• [The request]
Check every line of the material below for the string "this", and return the ones that have it.

• [Given records]
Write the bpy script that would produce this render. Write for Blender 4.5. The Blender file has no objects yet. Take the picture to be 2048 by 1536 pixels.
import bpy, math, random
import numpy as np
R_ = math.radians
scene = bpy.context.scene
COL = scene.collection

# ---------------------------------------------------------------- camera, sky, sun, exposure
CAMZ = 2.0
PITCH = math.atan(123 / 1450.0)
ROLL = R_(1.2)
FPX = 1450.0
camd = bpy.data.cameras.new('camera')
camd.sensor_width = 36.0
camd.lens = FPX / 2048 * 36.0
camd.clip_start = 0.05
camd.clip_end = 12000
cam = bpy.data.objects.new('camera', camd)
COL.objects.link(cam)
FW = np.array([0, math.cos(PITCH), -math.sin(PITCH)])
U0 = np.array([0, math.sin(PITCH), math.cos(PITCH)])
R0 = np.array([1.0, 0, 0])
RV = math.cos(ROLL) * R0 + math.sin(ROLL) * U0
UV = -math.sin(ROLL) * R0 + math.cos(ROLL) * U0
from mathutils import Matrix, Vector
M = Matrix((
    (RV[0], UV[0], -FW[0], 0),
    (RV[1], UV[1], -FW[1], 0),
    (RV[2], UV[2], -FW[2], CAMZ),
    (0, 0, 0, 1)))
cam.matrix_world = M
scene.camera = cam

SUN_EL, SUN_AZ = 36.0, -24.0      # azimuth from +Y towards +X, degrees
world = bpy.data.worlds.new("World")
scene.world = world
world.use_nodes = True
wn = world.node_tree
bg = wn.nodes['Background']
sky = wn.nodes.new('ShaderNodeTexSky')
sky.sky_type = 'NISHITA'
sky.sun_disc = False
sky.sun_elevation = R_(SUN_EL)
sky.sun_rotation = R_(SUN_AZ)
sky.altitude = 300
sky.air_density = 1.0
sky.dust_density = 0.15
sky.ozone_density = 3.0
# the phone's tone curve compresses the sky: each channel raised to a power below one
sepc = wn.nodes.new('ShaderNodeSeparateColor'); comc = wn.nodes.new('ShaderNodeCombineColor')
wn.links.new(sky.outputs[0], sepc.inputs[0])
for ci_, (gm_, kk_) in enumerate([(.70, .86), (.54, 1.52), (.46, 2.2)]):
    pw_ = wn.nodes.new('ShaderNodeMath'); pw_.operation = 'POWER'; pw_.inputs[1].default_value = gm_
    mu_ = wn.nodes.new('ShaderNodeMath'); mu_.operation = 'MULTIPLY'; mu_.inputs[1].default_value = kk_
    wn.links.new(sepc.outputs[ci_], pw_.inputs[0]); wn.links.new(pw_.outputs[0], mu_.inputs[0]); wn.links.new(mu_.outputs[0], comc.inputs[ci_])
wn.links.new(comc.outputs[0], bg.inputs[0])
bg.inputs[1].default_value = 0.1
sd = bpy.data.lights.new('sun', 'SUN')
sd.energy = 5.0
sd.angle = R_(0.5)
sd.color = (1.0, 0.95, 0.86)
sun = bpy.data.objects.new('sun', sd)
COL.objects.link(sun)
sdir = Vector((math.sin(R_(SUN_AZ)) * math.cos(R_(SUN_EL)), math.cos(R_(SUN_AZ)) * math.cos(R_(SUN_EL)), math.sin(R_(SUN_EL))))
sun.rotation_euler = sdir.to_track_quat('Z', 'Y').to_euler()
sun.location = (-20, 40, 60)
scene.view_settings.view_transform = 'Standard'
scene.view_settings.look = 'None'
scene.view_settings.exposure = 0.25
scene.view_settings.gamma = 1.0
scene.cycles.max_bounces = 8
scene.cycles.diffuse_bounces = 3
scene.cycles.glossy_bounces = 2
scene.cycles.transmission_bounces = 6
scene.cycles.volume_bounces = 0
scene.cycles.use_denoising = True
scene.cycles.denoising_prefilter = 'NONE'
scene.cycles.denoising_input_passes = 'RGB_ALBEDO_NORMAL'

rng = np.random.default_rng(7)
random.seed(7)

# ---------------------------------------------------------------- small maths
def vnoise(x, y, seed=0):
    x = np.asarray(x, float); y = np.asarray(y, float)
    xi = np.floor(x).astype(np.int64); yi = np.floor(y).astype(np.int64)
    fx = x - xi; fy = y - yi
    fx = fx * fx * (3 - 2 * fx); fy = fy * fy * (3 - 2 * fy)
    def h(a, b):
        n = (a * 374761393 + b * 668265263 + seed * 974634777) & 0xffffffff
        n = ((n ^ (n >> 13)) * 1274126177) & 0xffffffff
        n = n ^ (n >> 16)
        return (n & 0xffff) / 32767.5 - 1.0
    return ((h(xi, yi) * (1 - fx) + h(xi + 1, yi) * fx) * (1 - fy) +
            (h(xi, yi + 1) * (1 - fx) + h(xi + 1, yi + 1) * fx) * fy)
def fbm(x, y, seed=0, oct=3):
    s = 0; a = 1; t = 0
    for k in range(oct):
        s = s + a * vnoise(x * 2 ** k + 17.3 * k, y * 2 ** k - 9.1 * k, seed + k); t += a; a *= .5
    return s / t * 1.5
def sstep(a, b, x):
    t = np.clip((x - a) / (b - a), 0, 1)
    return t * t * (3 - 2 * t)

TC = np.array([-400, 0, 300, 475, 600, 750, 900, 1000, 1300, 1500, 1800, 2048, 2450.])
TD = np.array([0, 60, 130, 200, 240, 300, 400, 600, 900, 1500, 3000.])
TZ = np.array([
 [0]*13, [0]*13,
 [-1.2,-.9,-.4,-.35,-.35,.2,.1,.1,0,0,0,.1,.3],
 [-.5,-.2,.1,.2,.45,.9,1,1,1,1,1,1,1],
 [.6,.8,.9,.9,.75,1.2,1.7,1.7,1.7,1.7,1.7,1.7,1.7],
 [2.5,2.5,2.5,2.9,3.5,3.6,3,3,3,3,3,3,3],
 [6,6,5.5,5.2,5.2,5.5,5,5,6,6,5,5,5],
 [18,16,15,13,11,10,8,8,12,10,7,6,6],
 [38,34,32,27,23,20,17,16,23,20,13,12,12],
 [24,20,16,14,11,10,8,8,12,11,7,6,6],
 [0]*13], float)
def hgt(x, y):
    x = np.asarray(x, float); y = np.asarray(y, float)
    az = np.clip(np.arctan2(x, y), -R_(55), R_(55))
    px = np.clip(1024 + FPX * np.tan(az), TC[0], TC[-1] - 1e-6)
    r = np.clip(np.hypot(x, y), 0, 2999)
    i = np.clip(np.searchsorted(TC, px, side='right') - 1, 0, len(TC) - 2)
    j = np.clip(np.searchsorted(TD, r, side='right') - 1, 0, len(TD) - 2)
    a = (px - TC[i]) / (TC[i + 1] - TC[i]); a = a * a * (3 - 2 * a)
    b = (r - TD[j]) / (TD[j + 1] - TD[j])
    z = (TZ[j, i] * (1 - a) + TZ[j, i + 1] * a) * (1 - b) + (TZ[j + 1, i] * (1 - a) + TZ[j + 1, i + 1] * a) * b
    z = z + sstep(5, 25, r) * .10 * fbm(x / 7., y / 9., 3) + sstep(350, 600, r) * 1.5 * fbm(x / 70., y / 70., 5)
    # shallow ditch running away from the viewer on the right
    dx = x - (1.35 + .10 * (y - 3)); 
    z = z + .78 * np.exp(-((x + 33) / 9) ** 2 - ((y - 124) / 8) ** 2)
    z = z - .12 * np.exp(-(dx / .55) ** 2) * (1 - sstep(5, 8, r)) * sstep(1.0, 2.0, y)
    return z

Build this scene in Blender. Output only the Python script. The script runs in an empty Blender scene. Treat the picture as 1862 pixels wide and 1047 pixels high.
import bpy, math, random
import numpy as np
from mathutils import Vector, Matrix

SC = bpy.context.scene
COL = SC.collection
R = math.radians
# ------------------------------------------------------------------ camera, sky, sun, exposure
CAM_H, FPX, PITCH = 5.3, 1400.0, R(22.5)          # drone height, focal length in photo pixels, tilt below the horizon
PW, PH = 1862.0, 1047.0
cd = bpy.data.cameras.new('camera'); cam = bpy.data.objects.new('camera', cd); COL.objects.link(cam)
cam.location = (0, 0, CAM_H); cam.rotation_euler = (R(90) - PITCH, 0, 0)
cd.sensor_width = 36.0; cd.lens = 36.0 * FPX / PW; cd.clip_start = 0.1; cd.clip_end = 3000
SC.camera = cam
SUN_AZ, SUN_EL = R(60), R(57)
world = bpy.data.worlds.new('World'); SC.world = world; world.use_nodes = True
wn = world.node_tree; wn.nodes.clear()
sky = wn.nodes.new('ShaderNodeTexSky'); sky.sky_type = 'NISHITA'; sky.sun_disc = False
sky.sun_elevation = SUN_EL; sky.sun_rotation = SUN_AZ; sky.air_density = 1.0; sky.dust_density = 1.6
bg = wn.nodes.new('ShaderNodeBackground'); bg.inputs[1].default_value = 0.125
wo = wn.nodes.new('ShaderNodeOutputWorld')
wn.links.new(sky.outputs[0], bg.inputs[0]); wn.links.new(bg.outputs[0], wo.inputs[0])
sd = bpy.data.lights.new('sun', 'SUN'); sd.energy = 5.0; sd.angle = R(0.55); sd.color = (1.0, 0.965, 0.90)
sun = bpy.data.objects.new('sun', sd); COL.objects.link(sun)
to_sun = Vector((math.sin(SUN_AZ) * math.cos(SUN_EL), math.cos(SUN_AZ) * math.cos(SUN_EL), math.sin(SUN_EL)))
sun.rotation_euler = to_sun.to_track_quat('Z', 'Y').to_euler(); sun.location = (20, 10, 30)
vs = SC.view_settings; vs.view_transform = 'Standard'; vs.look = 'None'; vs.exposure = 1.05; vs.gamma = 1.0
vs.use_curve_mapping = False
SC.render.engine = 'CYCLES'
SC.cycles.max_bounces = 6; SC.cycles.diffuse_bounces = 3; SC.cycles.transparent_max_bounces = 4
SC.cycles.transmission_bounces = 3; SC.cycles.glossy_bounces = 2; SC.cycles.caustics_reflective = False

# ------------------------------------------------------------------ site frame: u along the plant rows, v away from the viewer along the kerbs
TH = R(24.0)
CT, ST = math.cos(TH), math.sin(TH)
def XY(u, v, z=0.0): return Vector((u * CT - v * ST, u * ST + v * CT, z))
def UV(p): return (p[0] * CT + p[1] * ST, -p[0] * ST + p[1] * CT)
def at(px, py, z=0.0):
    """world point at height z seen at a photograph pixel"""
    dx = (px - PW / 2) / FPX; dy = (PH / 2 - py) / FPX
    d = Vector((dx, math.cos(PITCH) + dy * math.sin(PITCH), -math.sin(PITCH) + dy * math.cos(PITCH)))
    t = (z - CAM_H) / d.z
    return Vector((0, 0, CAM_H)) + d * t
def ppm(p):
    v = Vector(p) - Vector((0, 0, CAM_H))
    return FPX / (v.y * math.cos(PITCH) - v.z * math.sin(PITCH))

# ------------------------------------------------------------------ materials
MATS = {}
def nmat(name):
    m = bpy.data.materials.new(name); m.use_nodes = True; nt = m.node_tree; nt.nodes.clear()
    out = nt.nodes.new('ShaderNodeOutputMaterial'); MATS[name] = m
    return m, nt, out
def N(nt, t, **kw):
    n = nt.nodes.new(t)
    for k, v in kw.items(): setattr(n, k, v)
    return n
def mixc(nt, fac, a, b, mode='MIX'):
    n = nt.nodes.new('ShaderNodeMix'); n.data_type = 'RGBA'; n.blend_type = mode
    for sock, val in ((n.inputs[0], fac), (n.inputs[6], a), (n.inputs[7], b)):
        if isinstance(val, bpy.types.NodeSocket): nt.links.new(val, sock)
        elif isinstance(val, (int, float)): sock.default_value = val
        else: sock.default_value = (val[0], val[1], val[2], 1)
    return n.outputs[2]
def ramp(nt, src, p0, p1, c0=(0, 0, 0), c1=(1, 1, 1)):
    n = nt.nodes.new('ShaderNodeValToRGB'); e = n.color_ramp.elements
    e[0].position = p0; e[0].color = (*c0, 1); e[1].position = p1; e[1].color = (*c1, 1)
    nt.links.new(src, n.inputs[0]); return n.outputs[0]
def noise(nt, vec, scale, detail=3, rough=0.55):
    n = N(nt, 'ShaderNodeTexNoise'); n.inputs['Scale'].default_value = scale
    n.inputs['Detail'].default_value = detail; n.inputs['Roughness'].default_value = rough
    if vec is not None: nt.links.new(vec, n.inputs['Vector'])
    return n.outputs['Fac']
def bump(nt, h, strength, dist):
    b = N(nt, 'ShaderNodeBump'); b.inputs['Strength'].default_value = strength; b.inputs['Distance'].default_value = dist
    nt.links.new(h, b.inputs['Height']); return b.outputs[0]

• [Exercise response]
Write the bpy script that would produce this render. Write for Blender 4.5. The Blender file has no objects yet. Take the picture to be 2048 by 1536 pixels.
Build this scene in Blender. Output only the Python script. The script runs in an empty Blender scene. Treat the picture as 1862 pixels wide and 1047 pixels high.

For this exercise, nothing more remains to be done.